→ Provided material
-- start --

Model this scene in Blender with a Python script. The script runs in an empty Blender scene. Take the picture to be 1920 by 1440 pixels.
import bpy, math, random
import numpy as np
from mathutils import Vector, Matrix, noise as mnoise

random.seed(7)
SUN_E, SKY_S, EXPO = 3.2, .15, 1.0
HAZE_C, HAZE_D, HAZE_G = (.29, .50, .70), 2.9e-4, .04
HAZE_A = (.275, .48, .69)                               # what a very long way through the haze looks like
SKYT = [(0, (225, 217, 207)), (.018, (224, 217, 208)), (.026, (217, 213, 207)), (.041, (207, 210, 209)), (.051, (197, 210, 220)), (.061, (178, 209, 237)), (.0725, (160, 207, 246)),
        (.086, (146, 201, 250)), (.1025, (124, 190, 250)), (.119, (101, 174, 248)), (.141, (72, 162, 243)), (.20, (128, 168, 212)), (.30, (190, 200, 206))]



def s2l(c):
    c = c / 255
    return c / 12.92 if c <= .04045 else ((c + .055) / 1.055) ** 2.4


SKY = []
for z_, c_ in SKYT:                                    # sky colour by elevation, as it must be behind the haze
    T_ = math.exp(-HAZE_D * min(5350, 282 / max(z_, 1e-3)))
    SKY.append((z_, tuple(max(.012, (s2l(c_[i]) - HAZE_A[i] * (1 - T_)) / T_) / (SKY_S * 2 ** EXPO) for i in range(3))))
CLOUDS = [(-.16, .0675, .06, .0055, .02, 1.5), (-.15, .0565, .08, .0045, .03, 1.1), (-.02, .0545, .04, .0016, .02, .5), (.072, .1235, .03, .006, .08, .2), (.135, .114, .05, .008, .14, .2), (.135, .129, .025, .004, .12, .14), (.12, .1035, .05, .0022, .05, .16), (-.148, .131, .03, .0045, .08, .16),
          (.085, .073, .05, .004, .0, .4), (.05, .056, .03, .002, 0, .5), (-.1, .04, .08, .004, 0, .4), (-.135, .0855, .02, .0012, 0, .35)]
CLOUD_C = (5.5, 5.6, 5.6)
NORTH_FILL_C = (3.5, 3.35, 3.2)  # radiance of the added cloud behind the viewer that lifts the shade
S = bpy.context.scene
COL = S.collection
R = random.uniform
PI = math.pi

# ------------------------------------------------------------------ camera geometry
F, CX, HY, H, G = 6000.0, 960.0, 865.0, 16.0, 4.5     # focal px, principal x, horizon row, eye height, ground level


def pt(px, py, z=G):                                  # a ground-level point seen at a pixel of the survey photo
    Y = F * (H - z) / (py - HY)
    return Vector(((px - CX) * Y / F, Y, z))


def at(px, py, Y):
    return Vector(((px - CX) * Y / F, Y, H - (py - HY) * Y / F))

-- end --

→ Goal
Repeat the data exactly. Leave nothing out.

→ Response
Model this scene in Blender with a Python script. The script runs in an empty Blender scene. Take the picture to be 1920 by 1440 pixels.
import bpy, math, random
import numpy as np
from mathutils import Vector, Matrix, noise as mnoise

random.seed(7)
SUN_E, SKY_S, EXPO = 3.2, .15, 1.0
HAZE_C, HAZE_D, HAZE_G = (.29, .50, .70), 2.9e-4, .04
HAZE_A = (.275, .48, .69)                               # what a very long way through the haze looks like
SKYT = [(0, (225, 217, 207)), (.018, (224, 217, 208)), (.026, (217, 213, 207)), (.041, (207, 210, 209)), (.051, (197, 210, 220)), (.061, (178, 209, 237)), (.0725, (160, 207, 246)),
        (.086, (146, 201, 250)), (.1025, (124, 190, 250)), (.119, (101, 174, 248)), (.141, (72, 162, 243)), (.20, (128, 168, 212)), (.30, (190, 200, 206))]



def s2l(c):
    c = c / 255
    return c / 12.92 if c <= .04045 else ((c + .055) / 1.055) ** 2.4


SKY = []
for z_, c_ in SKYT:                                    # sky colour by elevation, as it must be behind the haze
    T_ = math.exp(-HAZE_D * min(5350, 282 / max(z_, 1e-3)))
    SKY.append((z_, tuple(max(.012, (s2l(c_[i]) - HAZE_A[i] * (1 - T_)) / T_) / (SKY_S * 2 ** EXPO) for i in range(3))))
CLOUDS = [(-.16, .0675, .06, .0055, .02, 1.5), (-.15, .0565, .08, .0045, .03, 1.1), (-.02, .0545, .04, .0016, .02, .5), (.072, .1235, .03, .006, .08, .2), (.135, .114, .05, .008, .14, .2), (.135, .129, .025, .004, .12, .14), (.12, .1035, .05, .0022, .05, .16), (-.148, .131, .03, .0045, .08, .16),
          (.085, .073, .05, .004, .0, .4), (.05, .056, .03, .002, 0, .5), (-.1, .04, .08, .004, 0, .4), (-.135, .0855, .02, .0012, 0, .35)]
CLOUD_C = (5.5, 5.6, 5.6)
NORTH_FILL_C = (3.5, 3.35, 3.2)  # radiance of the added cloud behind the viewer that lifts the shade
S = bpy.context.scene
COL = S.collection
R = random.uniform
PI = math.pi

# ------------------------------------------------------------------ camera geometry
F, CX, HY, H, G = 6000.0, 960.0, 865.0, 16.0, 4.5     # focal px, principal x, horizon row, eye height, ground level


def pt(px, py, z=G):                                  # a ground-level point seen at a pixel of the survey photo
    Y = F * (H - z) / (py - HY)
    return Vector(((px - CX) * Y / F, Y, z))


def at(px, py, Y):
    return Vector(((px - CX) * Y / F, Y, H - (py - HY) * Y / F))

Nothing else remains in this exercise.